October 24th, 2008

Today is the anniversary of Black Thursday, October 24, 1929.


Looks like they've staged a reenactment in the stock-index futures market.

Bloomberg, 45 minutes ago:
Trading in S&P 500 futures expiring in December on the Chicago Mercantile Exchange has been limited to stop the contracts from falling below 855.20, the exchange said.

Trading below that level will resume when U.S. exchanges open for regular trading at 9:30 a.m. New York time, said Jeremy Hughes, a London-based spokesman for the CME.
6:57AM Edit: The Dow futures just hit its limit down:
Trading in futures on the Standard & Poor's 500 Index and the Dow Jones Industrial Average has been limited after declines in the contracts of more than 6 percent triggered a so-called limit down restriction.

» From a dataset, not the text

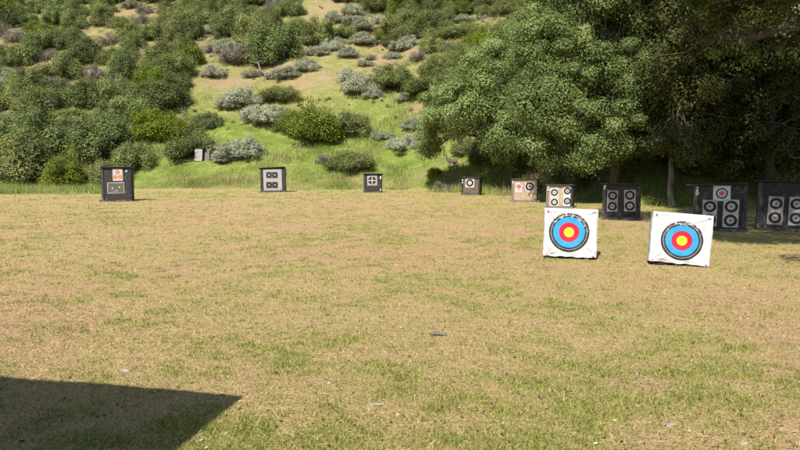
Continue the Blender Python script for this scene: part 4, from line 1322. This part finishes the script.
for s in (-1, 1):
    # big ears of a mule deer
    def ear(bm):
        a0 = Vector((-.455 , -.02 + s * .05, 1.20))
        tip = Vector((-.43, -.03 + s * .19, 1.31))
        dirv = (tip - a0)
        side = Vector((.0, .5 * s, -1)).cross(Vector((-1, 0, 0))).normalized()
        side = dirv.cross(Vector((-1, -.3, 0))).normalized()
        k = 8
        L1 = [bm.verts.new(a0 + dirv * (i / k) + side * .05 * math.sin(math.pi * (i / k) ** .8)) for i in range(k + 1)]
        L2 = [bm.verts.new(a0 + dirv * (i / k) + Vector((.02, .01, 0)) * math.sin(math.pi * i / k)) for i in range(k + 1)]
        L3 = [bm.verts.new(a0 + dirv * (i / k) - side * .05 * math.sin(math.pi * (i / k) ** .8)) for i in range(k + 1)]
        for q in (zip(L1, L2), zip(L2, L3)):
            q = list(q)
            for i in range(k):
                vs = []
                for v in (q[i][0], q[i + 1][0], q[i + 1][1], q[i][1]):
                    if v not in vs: vs.append(v)
                bm.faces.new(vs)
        bmesh.ops.remove_doubles(bm, verts=bm.verts[:], dist=.0005)
        bmesh.ops.solidify(bm, geom=bm.faces[:], thickness=.01)
    mk('ear', ear, M['deer'], droot)
    def eye(bm):
        bmesh.ops.create_uvsphere(bm, u_segments=10, v_segments=8, radius=.014, matrix=Matrix.Translation((-.535 + (.015 if s > 0 else -.0), -.075 + s * .045 - .012, 1.172)))
    mk('eye', eye, M['deer_dark'], droot)
mk('nose', lambda bm: bmesh.ops.create_uvsphere(bm, u_segments=10, v_segments=8, radius=.022, matrix=Matrix.Translation((-.655, -.172, 1.078))), M['deer_dark'], droot)
mk('throat_patch', lambda bm: bmesh.ops.create_uvsphere(bm, u_segments=12, v_segments=10, radius=1, matrix=Matrix.Translation((-.475, -.045, 1.075)) @ Matrix.Diagonal((.05, .05, .075, 1))), M['deer_pale'], droot)
def tail(bm):
    bmesh.ops.create_uvsphere(bm, u_segments=10, v_segments=8, radius=1, matrix=Matrix.Translation((.575, 0, .72)) @ Matrix.Rotation(rad(20), 4, 'Y') @ Matrix.Diagonal((.025, .03, .10, 1)))
mk('tail', tail, M['deer_pale'], droot)

# ------------------------------------------------------------------ shelter behind the viewer (its roof throws the shadow at lower left)
def shadow_to(px, py, z):
    p = hit(px, py)
    k = z / -ldir.z
    return np.array([p[0] - ldir.x * k, p[1] - ldir.y * k, z])
ZR = 2.7
c0 = shadow_to(240, 399, ZR); cL = shadow_to(0, 379, ZR); cB = shadow_to(186, 449, ZR)
u = (cL - c0) / np.linalg.norm(cL - c0)
v = np.array([u[1], -u[0], 0])
if np.dot(v, cB - c0) < 0: v = -v
WL, DL = 6.0, 3.6
M['roof_sheet'] = wood_mat('grey_roof_sheet', (.16, .16, .17), (.28, .28, .29), .6)
sroot = empty('shelter', (float(c0[0] + u[0] * WL / 2 + v[0] * DL / 2), float(c0[1] + u[1] * WL / 2 + v[1] * DL / 2), 0), (0, 0, math.atan2(u[1], u[0])))
tag(sroot, 'open timber shelter outside the view that casts the dark corner shadow', 'shelter')
sgn = 1 if np.dot(v, [-u[1], u[0], 0]) > 0 else -1
mk('roof', lambda bm: [bx(bm, -WL / 2, WL / 2, -DL / 2, DL / 2, ZR, ZR + .06, .01), bx(bm, -WL / 2 + .1, WL / 2 - .1, -.06, .06, ZR - .16, ZR - .003, .01)], M['roof_sheet'], sroot)
for sx in (-1, 1):
    for sy in (-1, 1):
        mk('post', lambda bm: bx(bm, sx * (WL / 2 - .3) - .06, sx * (WL / 2 - .3) + .06, sy * (DL / 2 - .3) - .06, sy * (DL / 2 - .3) + .06, -.1, ZR - .003, .01), M['grey_wood'], sroot)
print('shrubs', len(SHRUBS), 'named', len(NAMED))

Dow Average futures won't trade below the 8,224 level.

8:35AM Edit: The NASDAQ didn't want to be left out. From http://www.bizjournals.com/washington/stories/2008/10/20/daily86.html:
Market officials said the 6 percent limit down trading curb would not allow the contracts to decline further until the Wall Street opening at 9:30 a.m. Nasdaq 100 futures reached their limit down of 84.75 points, or 6.8 percent, to 1168.50 at 6:55 a.m.
Who knows, maybe after everyone's had a chance to reflect, we'll have a bounce at market open. That's the way it's supposed to work, right?

And in the real economy...

...a candidate for statistic of the day:
Volvo said it received 115 order bookings for heavy trucks in Europe in the third quarter, down from 41,970 trucks a year earlier. Customers in Europe are taking a ``wait and see'' attitude amid turmoil in global financial markets, Volvo said.

Volvo plummeted 9 kronor, or 21 percent, to 34.20 kronor, and was down 19 percent as of 11:03 a.m.